* DO THIS *
Exactly as written, write out the lines below from the first to the one containing "scene.cycles.diffuse_bounces = 3", inclusive. Pictures do not belong in the copy.

* Scenes as source code *
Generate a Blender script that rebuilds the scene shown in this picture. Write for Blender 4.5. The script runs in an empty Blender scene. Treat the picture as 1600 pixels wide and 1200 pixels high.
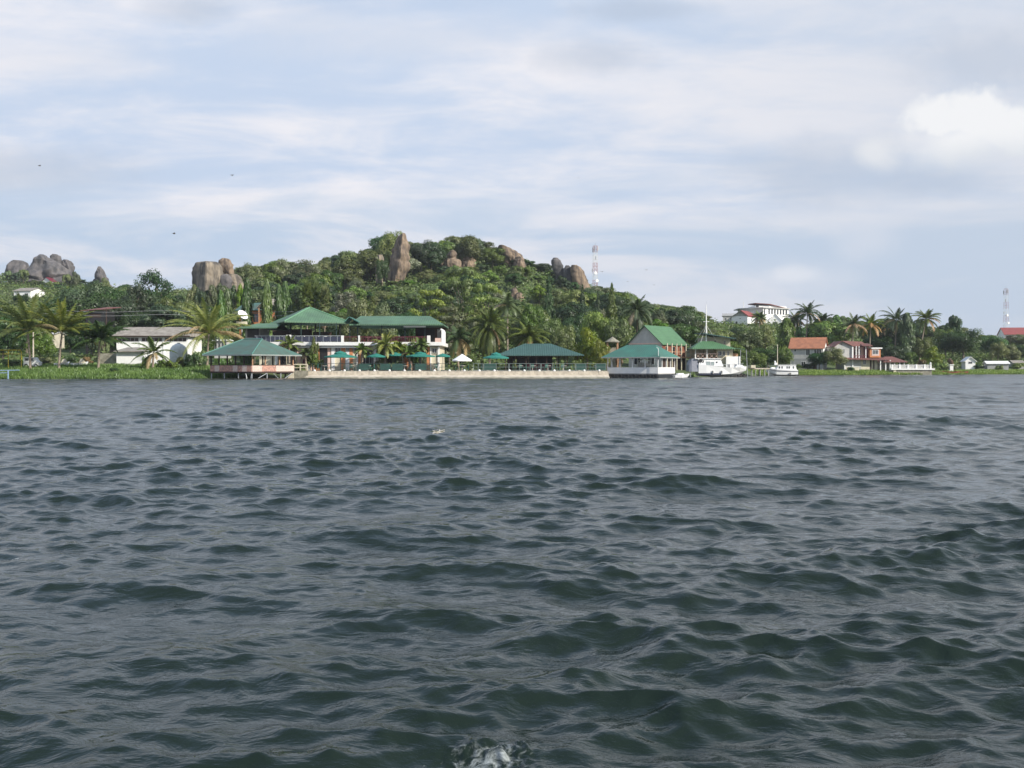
import bpy, math, random
import numpy as np
from mathutils import Vector, noise as mnoise

scene = bpy.context.scene
COL = scene.collection
R = math.radians
FOC = 1550.0            # focal length in photo pixels (photo is 1600 wide), eye height 1.5 m, horizon row 574
EYE = 1.5

# ------------------------------------------------------------------ camera
cam_d = bpy.data.cameras.new("camera")
cam = bpy.data.objects.new("camera", cam_d)
COL.objects.link(cam)
cam.location = (0, 0, EYE)
cam.rotation_euler = (R(90), 0, 0)
cam_d.sensor_width = 36
cam_d.lens = FOC / 1600 * 36
cam_d.shift_y = -26 / 1600
cam_d.clip_start = 0.1
cam_d.clip_end = 20000
scene.camera = cam

scene.view_settings.view_transform = 'Standard'
scene.view_settings.look = 'None'
scene.view_settings.gamma = 1
scene.view_settings.exposure = 0.17
scene.cycles.max_bounces = 6
scene.cycles.transparent_max_bounces = 4
scene.cycles.diffuse_bounces = 3

# ------------------------------------------------------------------ node helper
class NT:
    def __init__(s, nt):
        s.nt = nt
    def n(s, t, **kw):
        nd = s.nt.nodes.new(t)
        for k, v in kw.items():
            setattr(nd, k, v)
        return nd
    def put(s, sock, v):
        if hasattr(v, 'is_linked') or isinstance(v, bpy.types.NodeSocket):
            s.nt.links.new(v, sock)
        else:
            sock.default_value = v
    def m(s, op, a, b=0.0, c=0.0, clamp=False):
        nd = s.n('ShaderNodeMath', operation=op, use_clamp=clamp)
        s.put(nd.inputs[0], a); s.put(nd.inputs[1], b); s.put(nd.inputs[2], c)
        return nd.outputs[0]
    def mix(s, f, a, b, mode='MIX'):
        nd = s.n('ShaderNodeMix', data_type='RGBA', blend_type=mode)
        s.put(nd.inputs[0], f)
        s.put(nd.inputs[6], a if not isinstance(a, tuple) else (*a[:3], 1))
        s.put(nd.inputs[7], b if not isinstance(b, tuple) else (*b[:3], 1))
        return nd.outputs[2]
    def xyz(s, x, y, z=0.0):
        nd = s.n('ShaderNodeCombineXYZ')
        s.put(nd.inputs[0], x); s.put(nd.inputs[1], y); s.put(nd.inputs[2], z)
        return nd.outputs[0]
    def noise(s, vec, scale, detail=4, rough=0.55, dist=0.0):
        nd = s.n('ShaderNodeTexNoise')
        if vec is not None: s.put(nd.inputs['Vector'], vec)
        nd.inputs['Scale'].default_value = scale
        nd.inputs['Detail'].default_value = detail
        nd.inputs['Roughness'].default_value = rough
        nd.inputs['Distortion'].default_value = dist
        return nd.outputs[0]
    def ss(s, v, a, b):
        nd = s.n('ShaderNodeMapRange', interpolation_type='SMOOTHSTEP')
        s.put(nd.inputs[0], v)
        nd.inputs[1].default_value = a; nd.inputs[2].default_value = b
        return nd.outputs[0]
    def ramp(s, v, stops, interp='EASE'):
        nd = s.n('ShaderNodeValToRGB')
        cr = nd.color_ramp; cr.interpolation = interp
        while len(cr.elements) < len(stops): cr.elements.new(0.5)
        for e, (p, c) in zip(cr.elements, stops):
            e.position = p; e.color = (*c[:3], 1)
        s.put(nd.inputs[0], v)
        return nd.outputs[0]

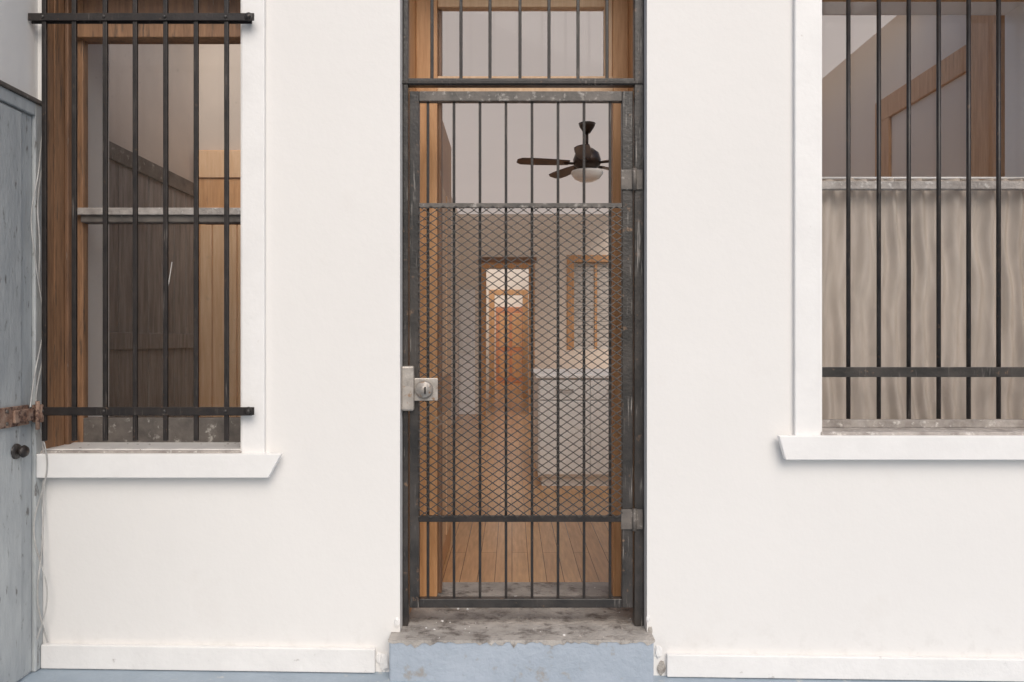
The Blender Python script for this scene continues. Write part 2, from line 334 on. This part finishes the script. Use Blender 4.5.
for i in range(110):
    y=random.uniform(-.06,.55); x=random.uniform(dr[0]+.02,dr[1]-.02); r=random.choice([.002,.002,.003,.004,.006])
    blob(DB,'chip',(x,y,zst+r*.4),r,random.choice([M_conc,M_stone,M_base,M_greyp]),100+i,(1,1,.6))
for i in range(60):
    r=random.choice([.002,.003,.004,.006]); blob(DB,'chip',(random.uniform(a0+.03,a1-.03),random.uniform(0,.18),zt+.008+r*.4),r,random.choice([M_conc,M_base,M_greyp]),300+i,(1,1,.6))

# interior shell (unseen gaps between ceiling panels, added to let daylight in)
box(H,'room_floor',-0.85,2.4,0.6205,9.0,-0.1,FZ,M_plank,0)
box(H,'left_room_floor',-2.5,-0.85,0.5,2.5,-0.1,FZ-.002,M_plank,0)
box(H,'corridor_floor',-0.9,0.9,9.0,18.0,-0.1,FZ-.002,M_plank,0)
wall_grid(H,'partition_wall',[0.5,9.0],[FZ,CZ],-0.93,-0.85,[],M_in,axis='Y')
wall_grid(H,'room_side_wall',[0.5,9.0],[FZ,CZ],2.4,2.5,[(3.4,8.6,1.0,3.2)],M_in,axis='Y')  # big unseen opening, added so skylight reaches the room
yb=9.0
bd=(X(486,yb),X(529,yb),-.1,Z(268,yb)); bd2=(X(574,yb),X(612,yb)+.1,1.2,Z(262,yb))
wall_grid(H,'room_back_wall',[-0.93,2.5],[FZ-.05,CZ],yb,yb+.2,[(bd[0],bd[1],FZ-.1,bd[3]),bd2],M_in)
def rect(n,x0,x1,y0,y1,z=CZ): sheet(H,n,[(x0,y0,z),(x1,y0,z),(x1,y1,z),(x0,y1,z)],M_ceil)
rect('room_ceiling_front',-.93,.78,1.42,2.8); rect('room_ceiling_main',-.93,.98,2.8,4.2); rect('room_ceiling_side',1.80,2.5,1.42,4.2); rect('room_ceiling_rear',-.93,1.68,4.2,9.2)
def casing(par,n,x0,x1,z0,z1,y,w,m,t=.03):
    box(par,n+'_left',x0-w,x0,y-t,y,z0,z1+w,m,.004); box(par,n+'_right',x1,x1+w,y-t,y,z0,z1+w,m,.004)
    box(par,n+'_head',x0,x1,y-t,y,z1,z1+w,m,.004)
casing(H,'back_door_casing',bd[0],bd[1],FZ,bd[3],yb,.09,M_wood)
box(H,'back_door_hood',bd[0]-.12,bd[1]+.12,yb-.05,yb-.03,bd[3]+.09,bd[3]+.17,M_woodd,.004)
casing(H,'back_window_casing',bd2[0],bd2[1],bd2[2],bd2[3],yb,.11,M_wood)
n=22
for k in range(n):
    z=bd2[2]+(bd2[3]-bd2[2])*(k+.5)/n
    box(H,'louvre_%d'%k,bd2[0]+.002,bd2[1]-.002,yb+.06,yb+.068,z-.029,z+.029,M_louv,0)
box(H,'louvre_stile',(bd2[0]+bd2[1])/2-.02,(bd2[0]+bd2[1])/2+.02,yb+.03,yb+.058,bd2[2],bd2[3],M_wood,.002)
box(H,'louvre_back',bd2[0]+.001,bd2[1]-.001,yb+.09,yb+.1,bd2[2]+.001,bd2[3]-.001,M_greyp,0)
# corridor
box(H,'corridor_wall_left',-0.95,-0.85,9.2,18,FZ,CZ,M_in,0); box(H,'corridor_wall_right',.85,.95,9.2,18,FZ,CZ,M_in,0)
wall_grid(H,'corridor_cross_wall',[-.85,.85],[FZ-.05,CZ],12.5,12.6,[(-.36,.22,FZ-.1,ZC+.95)],M_in)
casing(H,'corridor_casing',-.36,.22,FZ,ZC+.95,12.5,.11,M_wood)
box(H,'corridor_end_wall',-.95,.95,18,18.1,FZ,CZ,M_in,0)
RD=E('panelled_door')
box(RD,'leaf',-.45,.35,17.94,17.995,FZ,ZC+.95,M_red,.01)
for k,(a,b_) in enumerate(((.3,1.0),(1.15,2.1))):
    box(RD,'panel_%d'%k,-.36,-.08,17.925,17.94,a,b_,M_wood,.01); box(RD,'panel_b%d'%k,-.0,.27,17.925,17.94,a,b_,M_wood,.01)
PD=E('painted_door')
box(PD,'leaf',X(458,yb)+.02,X(475,yb),yb-.05,yb-.002,FZ,Z(290,yb),M_white,.006)
for k,(a,b_) in enumerate(((.35,.95),(1.15,1.85))):
    box(PD,'panel_%d'%k,X(461,yb),X(472,yb),yb-.062,yb-.05,a,b_,M_white,.006)
box(H,'partition_casing_near',-.85,-.82,5.6,5.72,FZ,FZ+2.4,M_wood,.004)
box(H,'partition_casing_far',-.85,-.82,6.6,6.72,FZ,FZ+2.4,M_wood,.004)
box(H,'partition_casing_head',-.85,-.82,5.6,6.72,FZ+2.4,FZ+2.52,M_wood,.004)
box(H,'partition_door',-.85,-.838,5.72,6.6,FZ,FZ+2.4,M_greyp,.004)
box(H,'skirting_partition',-.85,-.835,1.4,5.6,FZ,FZ+.14,M_white,.003)
box(H,'skirting_back',bd[1]+.10,2.39,yb-.015,yb,FZ,FZ+.14,M_white,.003)
xs=2.4
box(H,'side_opening_far_casing',xs-.03,xs,1.72,1.9,FZ,ZC+1.41,M_wood,.004)
box(H,'side_opening_head',xs-.03,xs,0.86,1.9,ZC+1.41,ZC+1.55,M_wood,.004)
box(H,'side_opening_near_casing',xs-.05,xs,0.62,0.86,FZ,CZ,M_wood,.004)
box(H,'side_opening_leaf',xs-.012,xs,0.86,1.72,FZ,ZC+1.41,M_in,.002)

# left room
wall_grid(H,'left_room_side_wall',[0.5,2.5],[FZ,3.9],-2.42,-2.32,[],M_inl,axis='Y')
wall_grid(H,'left_room_back_wall',[-2.42,-.93],[FZ,3.9],2.5,2.6,[],M_inl)
GP=E('plank_door')
for k in range(7):
    y0=1.18+k*.18; box(GP,'plank_%d'%k,-2.32,-2.285,y0,y0+.173,FZ,ZC+1.10,M_greyp,.004)
box(GP,'head_rail',-2.285,-2.27,1.18,2.44,ZC+1.03,ZC+1.13,M_sash,.004)
box(GP,'mid_rail',-2.285,-2.27,1.18,2.44,ZC-.05,ZC+.05,M_greyp,.004)
LD=E('panelled_door')
lx0=X(198,2.44)
box(LD,'leaf',lx0,lx0+.85,2.44,2.499,FZ,Z(150,2.44),M_wood,.004)
box(LD,'top_rail',lx0+.001,lx0+.85,2.425,2.44,Z(178,2.44),Z(151,2.44),M_woodl,.004)
box(LD,'lock_rail',lx0+.06,lx0+.85,2.425,2.44,Z(224,2.44),Z(208,2.44),M_woodl,.004)
for k in range(5):
    box(LD,'board_%d'%k,lx0+.02+k*.09,lx0+.103+k*.09,2.428,2.44,.3,Z(225,2.44),M_woodl,.005)

# white counter
K=E('kitchen_counter')
kx0,kx1,ky0,ky1=.20,1.05,3.0,4.3; kh=FZ+.9
box(K,'carcass',kx0+.01,kx1,ky0+.02,ky1,FZ+.08,kh-.03,M_white,.003)
box(K,'plinth',kx0+.04,kx1,ky0+.06,ky1,FZ,FZ+.08,M_white,0)
box(K,'worktop',kx0-.01,kx1+.02,ky0-.01,ky1+.02,kh-.03,kh,M_white,.006)
for k in range(2):
    x0=kx0+.02+k*.41
    box(K,'drawer_%d'%k,x0,x0+.4,ky0,ky0+.02,kh-.2,kh-.045,M_white,.004)
    box(K,'door_%d'%k,x0,x0+.4,ky0,ky0+.02,FZ+.1,kh-.21,M_white,.004)
    rod(K,'handle_%d'%k,(x0+.13,ky0-.02,kh-.12),(x0+.27,ky0-.02,kh-.12),.006,M_lock)

# ceiling fan
FN=E('ceiling_fan'); fy=4.0; fx=X(587,fy); s=Z(165,fy)
lathe(FN,'canopy',[(.03,-.09),(.07,-.03),(.08,0)],(fx,fy,CZ-.001),M_bronze)
rod(FN,'downrod',(fx,fy,CZ-.06),(fx,fy,s+.12),.014,M_bronze)
lathe(FN,'motor',[(.02,.16),(.06,.15),(.11,.11),(.13,.05),(.125,.0),(.09,-.03),(.06,-.05)],(fx,fy,s),M_bronze)
lathe(FN,'light_bowl',[(.06,-.05),(.145,-.06),(.15,-.08),(.12,-.125),(.07,-.15),(.005,-.16)],(fx,fy,s),M_bowl)
for k in range(5):
    a=math.radians(188+72*k)
    me=bpy.data.meshes.new('b'); pr=[(.17,.045),(.3,.06),(.5,.07),(.62,.065),(.66,.03)]
    v=[(r,w,.012+w*.18) for r,w in pr]+[(r,-w,.012-w*.18) for r,w in reversed(pr)]
    n=len(v); v+= [(x,y,z+.008) for x,y,z in v]
    f=[tuple(range(n))[::-1],tuple(range(n,2*n))]+[(i,(i+1)%n,(i+1)%n+n,i+n) for i in range(n)]
    me.from_pydata(v,[],f); me.update(); me.transform(Matrix.Translation((fx,fy,s))@Matrix.Rotation(a,4,'Z')); obj('blade_%d'%k,me,M_blade,FN)
    rod(FN,'blade_iron_%d'%k,(fx+.1*math.cos(a),fy+.1*math.sin(a),s+.01),(fx+.22*math.cos(a),fy+.22*math.sin(a),s+.01),.012,M_bronze)

# ---------------- iron work: entrance ----------------
G=E('security_door'); yg=0.06
def gb(name,px0,px1,py0,py1,y0,y1,m=M_iron2,bev=.003,par=None): return box(par or G,name,X(px0,y0),X(px1,y0),y0,y1,Z(py1,y0),Z(py0,y0),m,bev)
FR=E('door_surround_grille')
box(FR,'post_left',dr[0]+.003,X(408,yg),yg,yg+.045,zst,3.12,M_iron2,.003)
box(FR,'post_right',X(634.5,yg),dr[1]-.003,yg,yg+.045,zst,3.12,M_iron2,.003)
gb('transom_rail',408,634.5,78,85,yg+.002,yg+.04,M_iron2,.003,FR)
gb('transom_flat',401,643,80.5,83.5,yg-.006,yg-.001,M_iron,.001,FR)
box(FR,'top_rail',X(408,yg),X(634.5,yg),yg+.002,yg+.04,3.06,3.09,M_iron2,.003)
for k,px in enumerate((432,461,490,520,549,578,607)):
    x=X(px,yg+.02); box(FR,'bar_%d'%k,x-.0065,x+.0065,yg+.014,yg+.027,Z(78,yg),3.06,M_iron,.002)
gb('stile_left',409.5,419,91,608,yg,yg+.035,M_iron2)
gb('stile_right',622,633,91,608,yg,yg+.035,M_iron2)
gb('top_rail',419,622,91,101,yg+.001,yg+.035,M_ironW)
gb('bottom_rail',419,622,599,608,yg+.001,yg+.035,M_iron2)
gb('mid_rail_upper',419,622,203,207.5,yg-.004,yg+.012,M_ironW,.001)
gb('mid_rail_lower',419,622,516,522,yg-.004,yg+.012,M_iron,.001)
for k in range(8):
    x=X(428+26*k,yg+.02); box(G,'bar_%d'%k,x-.0055,x+.0055,yg+.014,yg+.026,Z(600,yg),Z(100,yg),M_iron,.0015)
def expanded(par,x0,x1,z0,z1,y,w,h,t):
    vs=[];fs=[]; nr=int((z1-z0)/(h/2)); nc=int((x1-x0)/(w/2)); h=(z1-z0)/nr*2; w=(x1-x0)/nc*2
    for j in range(nr):
        zc=z0+(j+.5)*h/2
        for i in range(nc+1):
            sgn=1 if (i+j)%2 else -1; jit=random.uniform(-.0005,.0005)
            x=x0+i*w/2; z=zc+sgn*h/4*0.93+jit; yy=y+sgn*.0022
            base=len(vs)
            vs+= [(x,yy-.0018,z-t),(x,yy-.0008,z+t),(x,yy+.0018,z+t),(x,yy+.0008,z-t)]
            if i: 
                p=base-4
                for a,b in ((0,1),(1,2),(2,3),(3,0)): fs.append((p+a,base+a,base+b,p+b))
    me=bpy.data.meshes.new('expanded_metal'); me.from_pydata(vs,[],fs); me.update()
    bm=bmesh.new(); bm.from_mesh(me); bmesh.ops.recalc_face_normals(bm,faces=bm.faces); bm.to_mesh(me); bm.free()
    return obj('expanded_metal_sheet',me,M_mesh,par)
expanded(G,X(418.5,yg),X(622.5,yg),Z(517,yg),Z(206,yg),yg-.008,12.2/245,8.6/245,.0023)
box(G,'lock_case',X(401,yg-.03),X(414,yg-.03),yg-.035,yg+.0,Z(411,yg-.03),Z(366,yg-.03),M_lock,.008)
box(G,'lock_plate',X(414,yg-.02),X(438,yg-.02),yg-.022,yg-.012,Z(401,yg-.02),Z(378,yg-.02),M_lock,.004)
lathe(G,'lock_cylinder',[(.036,0),(.036,-.012),(.030,-.020),(.018,-.022),(.016,-.026),(.004,-.027)],(X(425,yg),yg-.022,Z(389,yg)),M_lock,'Y')
box(G,'key_slot',X(424.2,yg-.05),X(425.8,yg-.05),yg-.051,yg-.045,Z(393,yg),Z(386,yg),M_iron,0)
for k,py in enumerate((180,519)):
    box(G,'hinge_leaf_%d'%k,X(621,yg-.01),X(643,yg-.01),yg-.009,yg-.001,Z(py+10,yg),Z(py-10,yg),M_ironW,.003)
    rod(G,'hinge_pin_%d'%k,(X(634,yg),yg-.012,Z(py+11,yg)),(X(634,yg),yg-.012,Z(py-11,yg)),.009,M_ironW)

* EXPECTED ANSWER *
Generate a Blender script that rebuilds the scene shown in this picture. Write for Blender 4.5. The script runs in an empty Blender scene. Treat the picture as 1600 pixels wide and 1200 pixels high.
import bpy, math, random
import numpy as np
from mathutils import Vector, noise as mnoise

scene = bpy.context.scene
COL = scene.collection
R = math.radians
FOC = 1550.0            # focal length in photo pixels (photo is 1600 wide), eye height 1.5 m, horizon row 574
EYE = 1.5

# ------------------------------------------------------------------ camera
cam_d = bpy.data.cameras.new("camera")
cam = bpy.data.objects.new("camera", cam_d)
COL.objects.link(cam)
cam.location = (0, 0, EYE)
cam.rotation_euler = (R(90), 0, 0)
cam_d.sensor_width = 36
cam_d.lens = FOC / 1600 * 36
cam_d.shift_y = -26 / 1600
cam_d.clip_start = 0.1
cam_d.clip_end = 20000
scene.camera = cam

scene.view_settings.view_transform = 'Standard'
scene.view_settings.look = 'None'
scene.view_settings.gamma = 1
scene.view_settings.exposure = 0.17
scene.cycles.max_bounces = 6
scene.cycles.transparent_max_bounces = 4
scene.cycles.diffuse_bounces = 3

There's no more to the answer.